**DATA IN THIS EXERCISE**.
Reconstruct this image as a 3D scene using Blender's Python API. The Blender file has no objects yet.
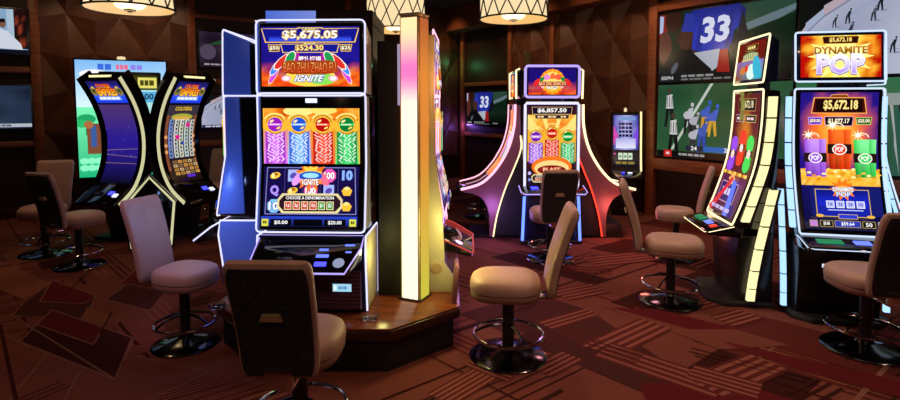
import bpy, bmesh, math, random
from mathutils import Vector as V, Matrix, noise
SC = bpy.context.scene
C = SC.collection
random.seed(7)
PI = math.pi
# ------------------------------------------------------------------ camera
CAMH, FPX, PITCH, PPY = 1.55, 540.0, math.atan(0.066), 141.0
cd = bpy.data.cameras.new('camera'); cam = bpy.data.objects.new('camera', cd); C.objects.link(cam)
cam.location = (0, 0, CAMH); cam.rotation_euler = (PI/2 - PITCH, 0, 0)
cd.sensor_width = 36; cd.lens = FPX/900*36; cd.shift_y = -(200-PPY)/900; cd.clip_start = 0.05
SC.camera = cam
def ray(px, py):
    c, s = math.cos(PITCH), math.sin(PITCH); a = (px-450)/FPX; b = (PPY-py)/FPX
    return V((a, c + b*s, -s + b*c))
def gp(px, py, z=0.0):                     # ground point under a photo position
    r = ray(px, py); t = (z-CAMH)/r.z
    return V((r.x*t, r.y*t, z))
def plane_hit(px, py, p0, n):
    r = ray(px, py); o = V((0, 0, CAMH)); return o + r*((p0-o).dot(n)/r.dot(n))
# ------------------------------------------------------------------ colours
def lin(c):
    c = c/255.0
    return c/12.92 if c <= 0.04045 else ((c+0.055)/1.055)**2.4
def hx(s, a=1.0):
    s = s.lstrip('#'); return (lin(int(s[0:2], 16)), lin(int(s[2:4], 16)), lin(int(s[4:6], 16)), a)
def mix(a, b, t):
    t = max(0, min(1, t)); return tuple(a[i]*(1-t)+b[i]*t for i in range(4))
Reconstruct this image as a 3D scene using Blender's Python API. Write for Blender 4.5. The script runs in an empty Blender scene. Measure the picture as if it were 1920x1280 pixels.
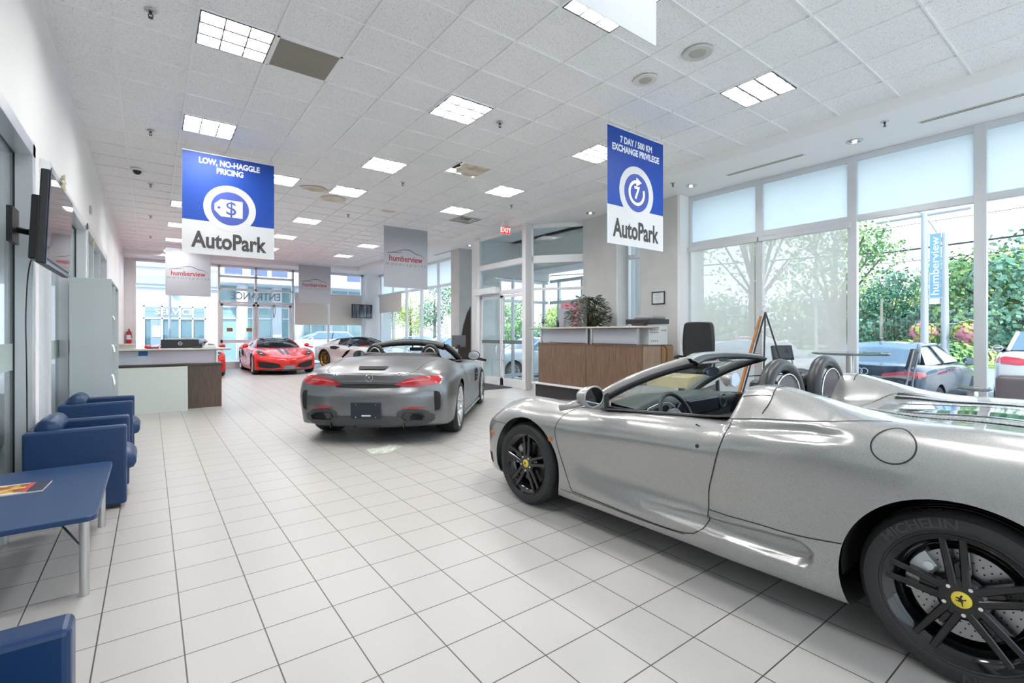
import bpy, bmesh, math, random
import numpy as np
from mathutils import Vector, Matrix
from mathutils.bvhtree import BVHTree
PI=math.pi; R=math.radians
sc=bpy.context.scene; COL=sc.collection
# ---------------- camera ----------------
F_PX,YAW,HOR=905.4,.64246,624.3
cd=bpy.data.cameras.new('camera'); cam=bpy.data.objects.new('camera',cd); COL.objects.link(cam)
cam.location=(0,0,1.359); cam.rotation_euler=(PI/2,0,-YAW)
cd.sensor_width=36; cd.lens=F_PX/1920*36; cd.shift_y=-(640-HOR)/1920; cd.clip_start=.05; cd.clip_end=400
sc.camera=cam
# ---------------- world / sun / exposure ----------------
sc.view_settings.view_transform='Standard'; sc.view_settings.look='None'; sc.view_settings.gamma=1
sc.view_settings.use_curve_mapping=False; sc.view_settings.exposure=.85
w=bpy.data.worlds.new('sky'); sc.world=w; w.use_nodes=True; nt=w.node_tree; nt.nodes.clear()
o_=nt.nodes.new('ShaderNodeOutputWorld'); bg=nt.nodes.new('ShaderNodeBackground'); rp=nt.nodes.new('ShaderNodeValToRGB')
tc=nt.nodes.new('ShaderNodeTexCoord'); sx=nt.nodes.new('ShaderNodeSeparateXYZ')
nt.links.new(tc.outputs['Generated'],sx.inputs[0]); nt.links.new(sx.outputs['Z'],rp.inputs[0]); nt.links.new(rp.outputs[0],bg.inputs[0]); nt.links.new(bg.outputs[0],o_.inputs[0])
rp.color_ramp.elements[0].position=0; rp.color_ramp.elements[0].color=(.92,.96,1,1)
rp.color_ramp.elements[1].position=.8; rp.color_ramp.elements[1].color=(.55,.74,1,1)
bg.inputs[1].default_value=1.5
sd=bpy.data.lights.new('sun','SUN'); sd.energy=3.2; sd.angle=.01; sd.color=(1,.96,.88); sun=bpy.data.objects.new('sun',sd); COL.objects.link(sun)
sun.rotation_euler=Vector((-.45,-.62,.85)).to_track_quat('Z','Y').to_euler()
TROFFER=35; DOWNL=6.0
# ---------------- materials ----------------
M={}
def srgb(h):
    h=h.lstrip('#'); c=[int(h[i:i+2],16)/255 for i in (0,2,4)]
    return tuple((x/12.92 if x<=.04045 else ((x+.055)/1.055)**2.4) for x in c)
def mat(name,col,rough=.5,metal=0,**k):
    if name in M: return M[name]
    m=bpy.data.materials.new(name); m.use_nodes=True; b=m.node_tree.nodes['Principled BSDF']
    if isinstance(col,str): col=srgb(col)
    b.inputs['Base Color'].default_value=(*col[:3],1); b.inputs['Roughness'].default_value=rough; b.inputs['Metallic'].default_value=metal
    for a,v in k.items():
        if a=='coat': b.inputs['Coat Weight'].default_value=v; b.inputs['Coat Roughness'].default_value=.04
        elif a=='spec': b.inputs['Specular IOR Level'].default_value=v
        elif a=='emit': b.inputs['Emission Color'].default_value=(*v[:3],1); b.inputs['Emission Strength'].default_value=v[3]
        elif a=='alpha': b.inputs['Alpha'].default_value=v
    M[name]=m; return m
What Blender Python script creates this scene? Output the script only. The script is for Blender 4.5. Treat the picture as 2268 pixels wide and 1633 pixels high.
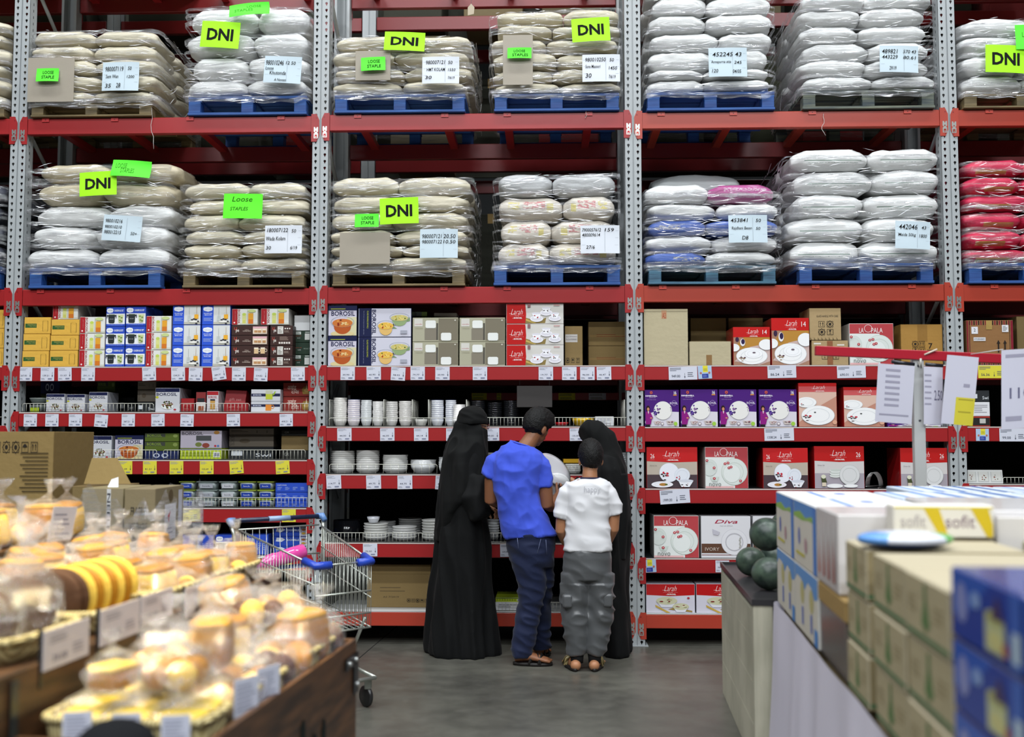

**EXERCISE DIRECTIONS**. Pictures stay out; reproduce every line of the records exactly.

**RESPONSE**.
Reconstruct this image as a 3D scene using Blender's Python API. The Blender file has no objects yet.
import bpy, bmesh, math, random
from mathutils import Vector as V, Matrix, noise
SC = bpy.context.scene
C = SC.collection
random.seed(7)
PI = math.pi
# ------------------------------------------------------------------ camera
CAMH, FPX, PITCH, PPY = 1.55, 540.0, math.atan(0.066), 141.0
cd = bpy.data.cameras.new('camera'); cam = bpy.data.objects.new('camera', cd); C.objects.link(cam)
cam.location = (0, 0, CAMH); cam.rotation_euler = (PI/2 - PITCH, 0, 0)
cd.sensor_width = 36; cd.lens = FPX/900*36; cd.shift_y = -(200-PPY)/900; cd.clip_start = 0.05
SC.camera = cam
def ray(px, py):
    c, s = math.cos(PITCH), math.sin(PITCH); a = (px-450)/FPX; b = (PPY-py)/FPX
    return V((a, c + b*s, -s + b*c))
def gp(px, py, z=0.0):                     # ground point under a photo position
    r = ray(px, py); t = (z-CAMH)/r.z
    return V((r.x*t, r.y*t, z))
def plane_hit(px, py, p0, n):
    r = ray(px, py); o = V((0, 0, CAMH)); return o + r*((p0-o).dot(n)/r.dot(n))
# ------------------------------------------------------------------ colours
def lin(c):
    c = c/255.0
    return c/12.92 if c <= 0.04045 else ((c+0.055)/1.055)**2.4
def hx(s, a=1.0):
    s = s.lstrip('#'); return (lin(int(s[0:2], 16)), lin(int(s[2:4], 16)), lin(int(s[4:6], 16)), a)
def mix(a, b, t):
    t = max(0, min(1, t)); return tuple(a[i]*(1-t)+b[i]*t for i in range(4))
Reconstruct this image as a 3D scene using Blender's Python API. Write for Blender 4.5. The script runs in an empty Blender scene. Measure the picture as if it were 1920x1280 pixels.
import bpy, bmesh, math, random
import numpy as np
from mathutils import Vector, Matrix
from mathutils.bvhtree import BVHTree
PI=math.pi; R=math.radians
sc=bpy.context.scene; COL=sc.collection
# ---------------- camera ----------------
F_PX,YAW,HOR=905.4,.64246,624.3
cd=bpy.data.cameras.new('camera'); cam=bpy.data.objects.new('camera',cd); COL.objects.link(cam)
cam.location=(0,0,1.359); cam.rotation_euler=(PI/2,0,-YAW)
cd.sensor_width=36; cd.lens=F_PX/1920*36; cd.shift_y=-(640-HOR)/1920; cd.clip_start=.05; cd.clip_end=400
sc.camera=cam
# ---------------- world / sun / exposure ----------------
sc.view_settings.view_transform='Standard'; sc.view_settings.look='None'; sc.view_settings.gamma=1
sc.view_settings.use_curve_mapping=False; sc.view_settings.exposure=.85
w=bpy.data.worlds.new('sky'); sc.world=w; w.use_nodes=True; nt=w.node_tree; nt.nodes.clear()
o_=nt.nodes.new('ShaderNodeOutputWorld'); bg=nt.nodes.new('ShaderNodeBackground'); rp=nt.nodes.new('ShaderNodeValToRGB')
tc=nt.nodes.new('ShaderNodeTexCoord'); sx=nt.nodes.new('ShaderNodeSeparateXYZ')
nt.links.new(tc.outputs['Generated'],sx.inputs[0]); nt.links.new(sx.outputs['Z'],rp.inputs[0]); nt.links.new(rp.outputs[0],bg.inputs[0]); nt.links.new(bg.outputs[0],o_.inputs[0])
rp.color_ramp.elements[0].position=0; rp.color_ramp.elements[0].color=(.92,.96,1,1)
rp.color_ramp.elements[1].position=.8; rp.color_ramp.elements[1].color=(.55,.74,1,1)
bg.inputs[1].default_value=1.5
sd=bpy.data.lights.new('sun','SUN'); sd.energy=3.2; sd.angle=.01; sd.color=(1,.96,.88); sun=bpy.data.objects.new('sun',sd); COL.objects.link(sun)
sun.rotation_euler=Vector((-.45,-.62,.85)).to_track_quat('Z','Y').to_euler()
TROFFER=35; DOWNL=6.0
# ---------------- materials ----------------
M={}
def srgb(h):
    h=h.lstrip('#'); c=[int(h[i:i+2],16)/255 for i in (0,2,4)]
    return tuple((x/12.92 if x<=.04045 else ((x+.055)/1.055)**2.4) for x in c)
def mat(name,col,rough=.5,metal=0,**k):
    if name in M: return M[name]
    m=bpy.data.materials.new(name); m.use_nodes=True; b=m.node_tree.nodes['Principled BSDF']
    if isinstance(col,str): col=srgb(col)
    b.inputs['Base Color'].default_value=(*col[:3],1); b.inputs['Roughness'].default_value=rough; b.inputs['Metallic'].default_value=metal
    for a,v in k.items():
        if a=='coat': b.inputs['Coat Weight'].default_value=v; b.inputs['Coat Roughness'].default_value=.04
        elif a=='spec': b.inputs['Specular IOR Level'].default_value=v
        elif a=='emit': b.inputs['Emission Color'].default_value=(*v[:3],1); b.inputs['Emission Strength'].default_value=v[3]
        elif a=='alpha': b.inputs['Alpha'].default_value=v
    M[name]=m; return m
What Blender Python script creates this scene? Output the script only. The script is for Blender 4.5. Treat the picture as 2268 pixels wide and 1633 pixels high.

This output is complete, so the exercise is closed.